Two challenges face teams using encryption to protect assets on the hybrid cloud:
First, implementing and managing encryption across hybrid or multiple clouds creates massive
operational complexity. Worsening the problem, key management architectures were not
designed to accommodate multiple crypto schema implemented differently across
environments. This inconsistency can lead to human error during implementation and
management of encryption and key architectures, particularly given the cloud’s self-service
nature.
Second, even if encryption is properly implemented and managed, malware and advanced
persistent threats (APTs) can utilize methods such as back doors and breaches, putting
enterprise assets at risk. These issues demand an agile approach to encryption that enables
enterprise IT to ensure the confidentiality and integrity of their assets.

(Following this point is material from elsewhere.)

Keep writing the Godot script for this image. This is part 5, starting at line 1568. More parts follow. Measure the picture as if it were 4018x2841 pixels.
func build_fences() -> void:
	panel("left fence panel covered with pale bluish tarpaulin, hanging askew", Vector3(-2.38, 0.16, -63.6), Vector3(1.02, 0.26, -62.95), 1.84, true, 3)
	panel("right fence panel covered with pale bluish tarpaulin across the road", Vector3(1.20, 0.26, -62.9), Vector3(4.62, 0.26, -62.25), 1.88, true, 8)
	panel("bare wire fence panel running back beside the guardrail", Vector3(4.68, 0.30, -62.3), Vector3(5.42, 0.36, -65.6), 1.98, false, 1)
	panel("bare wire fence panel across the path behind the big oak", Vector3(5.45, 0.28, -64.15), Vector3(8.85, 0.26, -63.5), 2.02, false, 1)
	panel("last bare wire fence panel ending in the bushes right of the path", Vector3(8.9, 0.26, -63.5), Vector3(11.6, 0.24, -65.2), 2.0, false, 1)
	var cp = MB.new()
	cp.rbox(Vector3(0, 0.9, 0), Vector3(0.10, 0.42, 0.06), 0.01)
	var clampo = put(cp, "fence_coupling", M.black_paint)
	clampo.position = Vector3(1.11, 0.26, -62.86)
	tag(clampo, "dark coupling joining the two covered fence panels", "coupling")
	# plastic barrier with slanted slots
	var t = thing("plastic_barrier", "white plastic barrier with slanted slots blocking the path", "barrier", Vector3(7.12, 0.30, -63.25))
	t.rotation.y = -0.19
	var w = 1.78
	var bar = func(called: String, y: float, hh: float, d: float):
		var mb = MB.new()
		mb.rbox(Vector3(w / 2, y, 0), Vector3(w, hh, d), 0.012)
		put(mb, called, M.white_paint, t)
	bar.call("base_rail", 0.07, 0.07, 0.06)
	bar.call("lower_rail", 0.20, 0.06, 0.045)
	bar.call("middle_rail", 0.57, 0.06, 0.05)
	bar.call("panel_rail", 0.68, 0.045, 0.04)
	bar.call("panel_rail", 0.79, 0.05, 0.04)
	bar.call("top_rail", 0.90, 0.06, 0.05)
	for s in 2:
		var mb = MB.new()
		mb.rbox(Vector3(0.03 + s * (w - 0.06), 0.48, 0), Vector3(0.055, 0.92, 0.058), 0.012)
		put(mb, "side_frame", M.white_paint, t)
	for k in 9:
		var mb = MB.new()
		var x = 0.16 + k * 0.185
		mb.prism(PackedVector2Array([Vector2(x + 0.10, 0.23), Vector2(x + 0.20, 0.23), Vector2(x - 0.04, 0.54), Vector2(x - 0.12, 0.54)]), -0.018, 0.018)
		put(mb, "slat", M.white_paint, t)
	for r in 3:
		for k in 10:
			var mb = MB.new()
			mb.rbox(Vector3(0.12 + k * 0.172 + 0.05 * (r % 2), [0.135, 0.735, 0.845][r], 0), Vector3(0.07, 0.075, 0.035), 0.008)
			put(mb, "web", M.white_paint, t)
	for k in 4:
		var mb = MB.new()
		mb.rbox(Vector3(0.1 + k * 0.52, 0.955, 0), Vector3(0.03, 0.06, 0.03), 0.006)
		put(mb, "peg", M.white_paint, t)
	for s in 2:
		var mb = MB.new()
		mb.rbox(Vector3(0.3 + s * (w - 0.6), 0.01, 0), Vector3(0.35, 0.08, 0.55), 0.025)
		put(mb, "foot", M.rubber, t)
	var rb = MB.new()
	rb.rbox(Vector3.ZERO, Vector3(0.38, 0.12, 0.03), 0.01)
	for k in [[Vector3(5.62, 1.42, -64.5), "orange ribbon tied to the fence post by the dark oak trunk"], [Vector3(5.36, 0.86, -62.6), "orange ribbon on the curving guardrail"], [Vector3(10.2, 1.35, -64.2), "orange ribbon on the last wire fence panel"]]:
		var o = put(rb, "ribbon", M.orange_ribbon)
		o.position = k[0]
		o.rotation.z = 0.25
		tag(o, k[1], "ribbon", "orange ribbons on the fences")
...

To overcome these challenges, enterprises need a single, agile encryption scheme that works
across environments, reducing complexity and enabling enterprise IT to nimbly block back doors
or breaches. Teams should consider these seven principles to adopt this kind of architecture:
1. Implement Encryption at Boot
If enterprises are planning to move any sensitive assets to infrastructure they don’t control, then
these assets should be encrypted from the point of provisioning. The threat of data theft or
exposure from compromised or inappropriately commissioned servers is real, making boot a
critical juncture for encryption to be in place.
Operational hygiene and simplicity is important across the entire security solution but it is critical
at boot. Having a consistent security posture that is independent of heterogeneous cloud
service providers ensures integrity of assets. For example, ensuring that virtual machines
integrate and enroll securely into the enterprise PKI infrastructure for identity attestation,
certificates, key rotation, and certificate revocations—and knowing how systems log and
account for such information—is critical to verifying trust in environments IT does not control.